Monday, October 19, 2009

This is a story for more than just train spotters

YOU might think a museum filled with buses, trains and trams would be a haven for middle aged men with woolly hats, notepads and flasks of tea. But the London Transport Museum tells a story which appeals to a much wider audience. It is not just about one model of bus or train being replaced by a more a superior one. Rather, the story of public transport is in fact about London and explains its exponential growth in the 1800s and 1900s.
It is a success story that continues to this day. Today, the London Underground alone carries more than three million people everyday and further growth is expected. Others travel on buses and modern trains that glide through the skyline to the docklands on the east of the city.
Yet the intriguing thing is that the complex network of services now overseen by Transport for London began with a single horse-drawn omnibus in 1829. It made the journey from Paddington to Islington several times each day. Within three years there were more than 4,000 such vehicles on the streets of London.
Travelling on the omnibus was not cheap but was more affordable than booking private carriages. Lower priced tickets would come with horse drawn trams in the late 1800s (they could pull a heavier weight because the vehicle was on wheels), buses and then the Underground.
In time, the innovations would make travelling on public transport something that all Londoners could participate in. Transport allowed the working classes to reach workplaces on the other side of the capital.
In the early 1800s things were very different; you could walk around London quite easily and countryside wasn’t that far away. But then, very quickly, the city boundaries were pushed out aggressively as London boasted the busiest port in the world.
Of course, the mainline railways helped to bring people to London from all corners of the country. But they only came to the edge of the capital, to places like Paddington, Euston and King’s Cross so the streets became jam packed. By now London had been too large to walk around easily. Something needed to be built underground to solve the congestion. The process of transforming the capital began by building the Metropolitan railway in 1850. It was the start of the London Underground. The Circle Line came from 1863-8 and the building of new lines really intensified in the early 1900s.
The key point about the Underground was, and is, that it’s classless – unlike the mainline services everyone sat in the same compartments. But special cheap early morning services were run for workmen.
Mainline services were initially designed for intercity travel, but from the 1860s they also played an important role in helping to move people between London and its suburbs. Today, many commute to work by train.
But there was a cost to the railway building in and around London; 100,000 poor Londoners lost their homes to make way for new tracks. They were fobbed off with cheap services early in the morning.
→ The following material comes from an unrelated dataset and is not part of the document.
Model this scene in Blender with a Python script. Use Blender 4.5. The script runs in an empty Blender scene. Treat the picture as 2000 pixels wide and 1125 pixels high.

THE fascinating story of the growth of the suburbs is told through a new exhibition called Suburbia at the London Transport Museum (see http://www.ltmuseum.co.uk/). In the 1800s most lived within walking distance, by the 1900s most lived outside it. Early railway suburbs started in the 1860s and further expansion followed in the 1900s. The peak of suburban growth came in the 1920s.
Eye-catching posters customers survive from that era. They encourage people to live in the clean air of the suburbs, surrounded by countryside. You get messages like: “Live in Kent and be content.”
It was important time for property, with people owning their own homes for the first time (the Victorian norm was to rent property) and many building societies were setup.
The train company also strove to drive business by encouraging those living in the centre of London to enjoy day trips to the countryside. Colourful advertisements suggested activities like rambling and fishing.
Now it’s trendy to live in the city, many also live down at the rejuvenated Docklands. But the suburbs aren’t waning; they have their own identities and thrive with busy high streets. Some former villages, like Paddington, feel fully part of the capital. Others, like Hampstead, feel a million miles from the busy shops of Oxford Street.
There have been some notable changes with transport in London over the years; in 1900 the majority of vehicles were pulled by horse, by 1915 this had switched. In the 1920s trams were overtaken by buses (trams were indeed phased out from the 1930s because they were unprofitable).
Expansion looks set to continue in the years to come; by 2025 there are forecast to be an extra four million journeys into the city everyday. With so much expansion it’s hard to think that public transport began less than 200 years ago with just one omnibus on one route.